A report released last month by Piper Jaffray’s analyst Safa Rashtchy entitled ‘The User Revolution’ describes how users are going from simply exchanging information, to sharing information, ideas, content and entertainment, all within a social context, as part of a process dubbed ‘Communitainment’.
In a story in Adweek, Rashtchy pondered whether the younger viewers were cutting back on something else? It turns out they are cutting back on some of the more traditional entertainment avenues. But the communication on IM and MySpace is entertainment for them. To them, communication is not what it is to us. If we’re talking, we want to exchange some information, then we’ll get back to our work, or we’ll go watch a movie or some TV for entertainment. For younger people those [communication and entertainment] activities are intertwined. They send music and video files to each other, and that activity, by itself, is fun for them. It is not the same as what we call communication. He believes that increasingly, people on the Web, especially younger people, are going to gravitate toward content consumption in a way that is not direct content consumption but, combined with something else that is tied within the idea of social community.
The report suggests that “Communitainment” will at least partially replace other forms of content–i.e., TV, magazines, and even big Internet sites in favor of niche content sites.
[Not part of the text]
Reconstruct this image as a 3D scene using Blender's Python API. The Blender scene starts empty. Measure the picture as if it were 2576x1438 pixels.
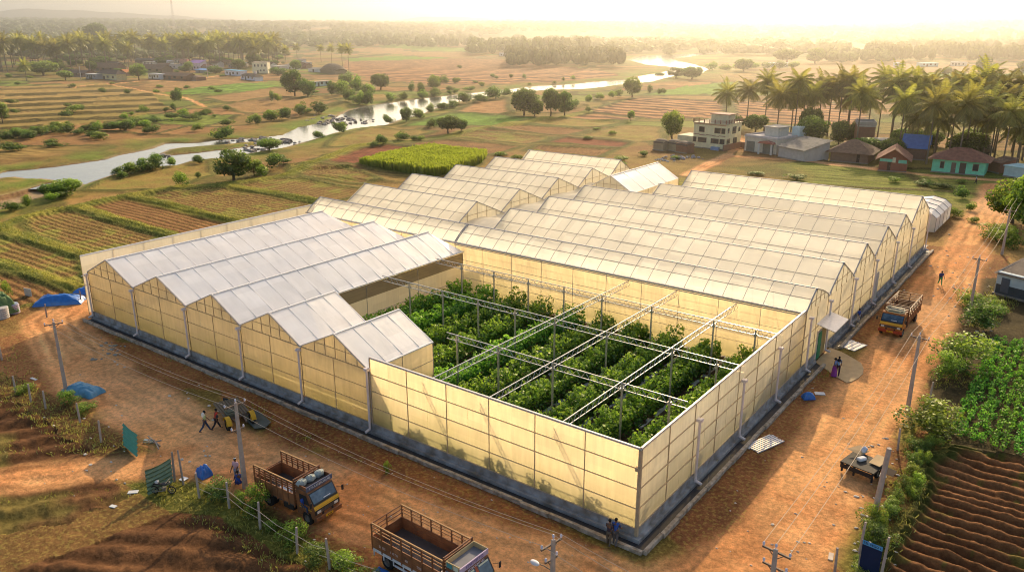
import bpy, bmesh, math, random
import numpy as np
from mathutils import Vector, Matrix
R = math.radians
PI = math.pi
scn = bpy.context.scene
col = scn.collection
rnd = random.Random(11)
nr = np.random.RandomState(5)

# ------------------------------------------------------------------ camera and ground unprojection
F, CX, CY, HC = 2035., 1288., 719., 32.
PITCH = math.atan((CY - 59.) / F)
TH = R(36.8)
cp_, sp_ = math.cos(PITCH), math.sin(PITCH)
FW = (-math.sin(TH), math.cos(TH)); RT = (math.cos(TH), math.sin(TH))
CAMX, CAMY = 20.543, -40.969

def ray(x, y):
    a = (x - CX) / F; b = (CY - y) / F
    f = cp_ + b * sp_; u = -sp_ + b * cp_
    return FW[0] * f + RT[0] * a, FW[1] * f + RT[1] * a, u

def at(x, y, z=0.0):
    """where a sight line through the surveyed point meets height z"""
    r = ray(x, y); t = (z - HC) / r[2]
    return CAMX + r[0] * t, CAMY + r[1] * t

cam = bpy.data.cameras.new('camera'); cam.lens = 36. * F / 2576.; cam.sensor_width = 36.
cam.clip_start = 0.5; cam.clip_end = 20000
camo = bpy.data.objects.new('camera', cam); col.objects.link(camo)
camo.location = (CAMX, CAMY, HC); camo.rotation_euler = (PI / 2 - PITCH, 0, TH)
scn.camera = camo

# ------------------------------------------------------------------ world, sun, haze
SUN_EL, SUN_AZ = R(24.5), R(17.2)       # azimuth measured from +Y towards -X
sdir = Vector((-math.sin(SUN_AZ) * math.cos(SUN_EL), math.cos(SUN_AZ) * math.cos(SUN_EL), math.sin(SUN_EL)))
w = bpy.data.worlds.new('World'); scn.world = w; w.use_nodes = True
nt = w.node_tree; bg = nt.nodes['Background']
sky = nt.nodes.new('ShaderNodeTexSky'); sky.sky_type = 'NISHITA'; sky.sun_disc = False
sky.sun_elevation = SUN_EL; sky.sun_rotation = -SUN_AZ; sky.dust_density = 3.0; sky.air_density = 1.0; sky.ozone_density = 1.0
mixc = nt.nodes.new('ShaderNodeMix'); mixc.data_type = 'RGBA'; mixc.blend_type = 'MULTIPLY'
mixc.inputs[0].default_value = 1.0; mixc.inputs[7].default_value = (1.46, 1.37, 1.26, 1)
nt.links.new(sky.outputs[0], mixc.inputs[6]); nt.links.new(mixc.outputs[2], bg.inputs[0])
bg.inputs[1].default_value = 0.15
sl = bpy.data.lights.new('sun', 'SUN'); sl.energy = 5.0; sl.angle = R(0.6); sl.color = (1.0, 0.77, 0.46)
so = bpy.data.objects.new('sun', sl); col.objects.link(so)
so.rotation_euler = sdir.to_track_quat('Z', 'Y').to_euler()
scn.view_settings.view_transform = 'Standard'; scn.view_settings.look = 'None'; scn.view_settings.exposure = 0
cy = scn.cycles
cy.max_bounces = 9; cy.diffuse_bounces = 5; cy.glossy_bounces = 3; cy.transmission_bounces = 5; cy.transparent_max_bounces = 16
cy.volume_bounces = 0; cy.use_denoising = True; cy.caustics_reflective = False; cy.caustics_refractive = False
cy.sample_clamp_indirect = 6.0
cy.pixel_filter_type = 'BLACKMAN_HARRIS'; cy.filter_width = 1.05
try: cy.use_adaptive_sampling = True; cy.adaptive_threshold = 0.01
except Exception: pass

# ------------------------------------------------------------------ materials
MATS = {}
def newmat(name):
    m = bpy.data.materials.new(name); m.use_nodes = True
    m.node_tree.nodes.clear(); MATS[name] = m
    o = m.node_tree.nodes.new('ShaderNodeOutputMaterial'); return m, m.node_tree, o

def nd(t, kind, **kw):
    n = t.nodes.new('ShaderNode' + kind)
    for k, v in kw.items():
        if k.startswith('i'):
            n.inputs[int(k[1:])].default_value = v
        else: setattr(n, k, v)
    return n

def paint(name, c, rough=0.7, var=0.18, scale=1.5, metal=0.0, bump=0.0, dirt=None, spec=0.3):
    """a weathered painted / plain surface: noise-mottled colour, optional dirt colour and bump"""
    m, t, o = newmat(name)
    p = nd(t, 'BsdfPrincipled'); p.inputs['Roughness'].default_value = rough; p.inputs['Metallic'].default_value = metal
    p.inputs['Specular IOR Level'].default_value = spec
    tc = nd(t, 'TexCoord'); n1 = nd(t, 'TexNoise'); n1.inputs['Scale'].default_value = scale; n1.inputs['Detail'].default_value = 6
    t.links.new(tc.outputs['Object'], n1.inputs['Vector'])
    r = nd(t, 'ValToRGB'); r.color_ramp.elements[0].position = 0.32; r.color_ramp.elements[1].position = 0.7
    d = dirt or tuple(x * (1 - 2.2 * var) for x in c)
    r.color_ramp.elements[0].color = (*d, 1) if not dirt else (*d, 1)
    r.color_ramp.elements[1].color = (*[min(1, x * (1 + var * .4)) for x in c], 1)
    if not dirt:
        r.color_ramp.elements[0].color = (*[x * (1 - var) for x in c], 1)
    t.links.new(n1.outputs['Fac'], r.inputs[0]); t.links.new(r.outputs[0], p.inputs['Base Color'])
    if bump:
        b = nd(t, 'Bump'); b.inputs['Strength'].default_value = bump; b.inputs['Distance'].default_value = 0.05
        n2 = nd(t, 'TexNoise'); n2.inputs['Scale'].default_value = scale * 8
        t.links.new(tc.outputs['Object'], n2.inputs['Vector'])
        t.links.new(n2.outputs['Fac'], b.inputs['Height']); t.links.new(b.outputs[0], p.inputs['Normal'])
    t.links.new(p.outputs[0], o.inputs[0]); return m

def film(name, c, tc_, clear=0.12, trans=0.5, gloss=0.08, rough=0.35, streak=2.0, axis=0, bend=None, moss_silhouette=None, var=0.10, panel=(2.03, 2.05, 1.45), pv=.09):
    """single-skin greenhouse sheet: part diffuse, part translucent, a little clear, a little gloss"""
    m, t, o = newmat(name)
    tc = nd(t, 'NewGeometry')
    mp = nd(t, 'Mapping'); mp.inputs['Scale'].default_value = [streak if i == axis else 0.35 for i in range(3)]
    t.links.new(tc.outputs['Position'], mp.inputs['Vector'])
    n1 = nd(t, 'TexNoise'); n1.inputs['Scale'].default_value = 1.2; n1.inputs['Detail'].default_value = 5
    t.links.new(mp.outputs[0], n1.inputs['Vector'])
    n2 = nd(t, 'TexNoise'); n2.inputs['Scale'].default_value = 0.16; n2.inputs['Detail'].default_value = 4
    t.links.new(tc.outputs['Position'], n2.inputs['Vector'])
    ad = nd(t, 'Math', operation='ADD'); t.links.new(n1.outputs['Fac'], ad.inputs[0]); t.links.new(n2.outputs['Fac'], ad.inputs[1])
    mr = nd(t, 'MapRange'); mr.inputs[1].default_value = 0.7; mr.inputs[2].default_value = 1.3
    mr.inputs[3].default_value = 1 - var; mr.inputs[4].default_value = 1 + var * .3
    t.links.new(ad.outputs[0], mr.inputs[0])
    sn = nd(t, 'VectorMath', operation='SNAP'); sn.inputs[1].default_value = panel; t.links.new(tc.outputs['Position'], sn.inputs[0])
    wn = nd(t, 'TexWhiteNoise'); t.links.new(sn.outputs[0], wn.inputs['Vector'])
    pm = nd(t, 'MapRange'); pm.inputs[3].default_value = 1 - pv; pm.inputs[4].default_value = 1 + pv * .25; t.links.new(wn.outputs['Value'], pm.inputs[0])
    mr_ = mr; mr = nd(t, 'Math', operation='MULTIPLY'); t.links.new(mr_.outputs[0], mr.inputs[0]); t.links.new(pm.outputs[0], mr.inputs[1])
    def colr(cc):
        mx = nd(t, 'VectorMath', operation='SCALE'); mx.inputs[0].default_value = cc
        t.links.new(mr.outputs[0], mx.inputs['Scale']); s = mx.outputs[0]
        if moss_silhouette:      # algae low on the sheet, its tint also painting plant silhouettes behind it
            sep = nd(t, 'SeparateXYZ'); t.links.new(tc.outputs['Position'], sep.inputs[0])
            a = nd(t, 'Math', operation='MULTIPLY_ADD'); a.inputs[1].default_value = 2.6; t.links.new(n2.outputs['Fac'], a.inputs[0])
            ng = nd(t, 'Math', operation='MULTIPLY'); ng.inputs[1].default_value = -0.55; t.links.new(sep.outputs[2], ng.inputs[0])
            t.links.new(ng.outputs[0], a.inputs[2])
            cl = nd(t, 'MapRange'); cl.inputs[1].default_value = -0.9; cl.inputs[2].default_value = 0.9; cl.inputs[4].default_value = moss_silhouette[3]
            t.links.new(a.outputs[0], cl.inputs[0])
            mm = nd(t, 'Mix', data_type='RGBA'); mm.inputs[7].default_value = (*moss_silhouette[:3], 1)
            t.links.new(cl.outputs[0], mm.inputs[0]); t.links.new(s, mm.inputs[6]); s = mm.outputs[2]
        return s
    bp = nd(t, 'Bump'); bp.inputs['Strength'].default_value = .12; bp.inputs['Distance'].default_value = .25
    t.links.new(n1.outputs['Fac'], bp.inputs['Height'])
    df = nd(t, 'BsdfDiffuse'); t.links.new(colr(c), df.inputs[0]); t.links.new(bp.outputs[0], df.inputs['Normal'])
    tr = nd(t, 'BsdfTranslucent'); t.links.new(colr(tc_), tr.inputs[0])
    if bend is not None:      # ribbed sheet scatters transmitted light forward: transmit as if steeper than it lies
        vm = nd(t, 'VectorMath', operation='MULTIPLY'); vm.inputs[1].default_value = (1, 1, bend); vn = nd(t, 'VectorMath', operation='NORMALIZE')
        t.links.new(tc.outputs['Normal'], vm.inputs[0]); t.links.new(vm.outputs[0], vn.inputs[0]); t.links.new(vn.outputs[0], tr.inputs['Normal'])
    m1 = nd(t, 'MixShader', i0=trans); t.links.new(df.outputs[0], m1.inputs[1]); t.links.new(tr.outputs[0], m1.inputs[2])
    cl = nd(t, 'BsdfTransparent'); cl.inputs[0].default_value = (*tc_, 1)
    m2 = nd(t, 'MixShader', i0=clear); t.links.new(m1.outputs[0], m2.inputs[1]); t.links.new(cl.outputs[0], m2.inputs[2])
    gl = nd(t, 'BsdfGlossy'); gl.inputs['Roughness'].default_value = rough; gl.inputs[0].default_value = (1, 1, 1, 1); t.links.new(bp.outputs[0], gl.inputs['Normal'])
    m3 = nd(t, 'MixShader', i0=gloss); t.links.new(m2.outputs[0], m3.inputs[1]); t.links.new(gl.outputs[0], m3.inputs[2])
    t.links.new(m3.outputs[0], o.inputs[0]); return m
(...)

And the importance of the trend is not just in shifting traffic patterns but, more importantly, in the way users view content as a free-flowing part of the communication spectrum.
So where do marketers fit? When consumers watch TV, there is an understanding that they get commercials in exchange for free programming. With “Communitainment,” that ‘understanding’ doesn’t exist. Content is created and shared by users. It’s a closed system and advertisers have to find a way to get into it. And that point is critical if Rashtchy is correct in his prediction that “communitainment” will rise from 30% last year to 50% over the next decade. But once you get in, you’re actually part of the family. The content family. Part of the family, that is, if advertisers can indeed gain consumers’ trust.